-- begin Data excerpts --
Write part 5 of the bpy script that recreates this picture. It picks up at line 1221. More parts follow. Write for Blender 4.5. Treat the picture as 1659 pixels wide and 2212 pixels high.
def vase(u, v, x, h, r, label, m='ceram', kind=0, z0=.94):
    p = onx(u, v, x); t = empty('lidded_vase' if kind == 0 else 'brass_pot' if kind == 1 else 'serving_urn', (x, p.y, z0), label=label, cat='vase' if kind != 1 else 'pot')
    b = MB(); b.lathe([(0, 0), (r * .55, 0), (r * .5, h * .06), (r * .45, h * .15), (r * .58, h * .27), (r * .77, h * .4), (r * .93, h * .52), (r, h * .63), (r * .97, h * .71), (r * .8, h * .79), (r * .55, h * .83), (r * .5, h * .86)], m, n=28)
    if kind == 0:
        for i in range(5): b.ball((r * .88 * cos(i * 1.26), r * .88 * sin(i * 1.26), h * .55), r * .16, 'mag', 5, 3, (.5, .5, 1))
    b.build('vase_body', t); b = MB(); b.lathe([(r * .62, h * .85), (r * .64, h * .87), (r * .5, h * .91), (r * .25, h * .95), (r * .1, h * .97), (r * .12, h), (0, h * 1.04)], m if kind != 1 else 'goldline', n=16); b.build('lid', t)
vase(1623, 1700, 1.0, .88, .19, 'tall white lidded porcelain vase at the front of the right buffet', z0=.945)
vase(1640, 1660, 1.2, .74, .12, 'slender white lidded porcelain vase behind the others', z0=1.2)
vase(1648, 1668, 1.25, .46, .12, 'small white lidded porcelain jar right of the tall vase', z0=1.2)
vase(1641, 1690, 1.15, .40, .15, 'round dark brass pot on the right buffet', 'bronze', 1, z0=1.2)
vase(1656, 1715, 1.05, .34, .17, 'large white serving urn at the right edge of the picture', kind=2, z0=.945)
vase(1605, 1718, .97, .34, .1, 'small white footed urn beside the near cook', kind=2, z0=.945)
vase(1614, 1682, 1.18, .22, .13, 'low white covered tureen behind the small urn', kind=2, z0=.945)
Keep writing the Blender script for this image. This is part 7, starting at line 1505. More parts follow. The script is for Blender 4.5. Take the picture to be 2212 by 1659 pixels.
-- end Data excerpts --
Set exercise:
Set all of the entries down again, exactly as they were given.

Written solution:
Write part 5 of the bpy script that recreates this picture. It picks up at line 1221. More parts follow. Write for Blender 4.5. Treat the picture as 1659 pixels wide and 2212 pixels high.
def vase(u, v, x, h, r, label, m='ceram', kind=0, z0=.94):
    p = onx(u, v, x); t = empty('lidded_vase' if kind == 0 else 'brass_pot' if kind == 1 else 'serving_urn', (x, p.y, z0), label=label, cat='vase' if kind != 1 else 'pot')
    b = MB(); b.lathe([(0, 0), (r * .55, 0), (r * .5, h * .06), (r * .45, h * .15), (r * .58, h * .27), (r * .77, h * .4), (r * .93, h * .52), (r, h * .63), (r * .97, h * .71), (r * .8, h * .79), (r * .55, h * .83), (r * .5, h * .86)], m, n=28)
    if kind == 0:
        for i in range(5): b.ball((r * .88 * cos(i * 1.26), r * .88 * sin(i * 1.26), h * .55), r * .16, 'mag', 5, 3, (.5, .5, 1))
    b.build('vase_body', t); b = MB(); b.lathe([(r * .62, h * .85), (r * .64, h * .87), (r * .5, h * .91), (r * .25, h * .95), (r * .1, h * .97), (r * .12, h), (0, h * 1.04)], m if kind != 1 else 'goldline', n=16); b.build('lid', t)
vase(1623, 1700, 1.0, .88, .19, 'tall white lidded porcelain vase at the front of the right buffet', z0=.945)
vase(1640, 1660, 1.2, .74, .12, 'slender white lidded porcelain vase behind the others', z0=1.2)
vase(1648, 1668, 1.25, .46, .12, 'small white lidded porcelain jar right of the tall vase', z0=1.2)
vase(1641, 1690, 1.15, .40, .15, 'round dark brass pot on the right buffet', 'bronze', 1, z0=1.2)
vase(1656, 1715, 1.05, .34, .17, 'large white serving urn at the right edge of the picture', kind=2, z0=.945)
vase(1605, 1718, .97, .34, .1, 'small white footed urn beside the near cook', kind=2, z0=.945)
vase(1614, 1682, 1.18, .22, .13, 'low white covered tureen behind the small urn', kind=2, z0=.945)
Keep writing the Blender script for this image. This is part 7, starting at line 1505. More parts follow. The script is for Blender 4.5. Take the picture to be 2212 by 1659 pixels.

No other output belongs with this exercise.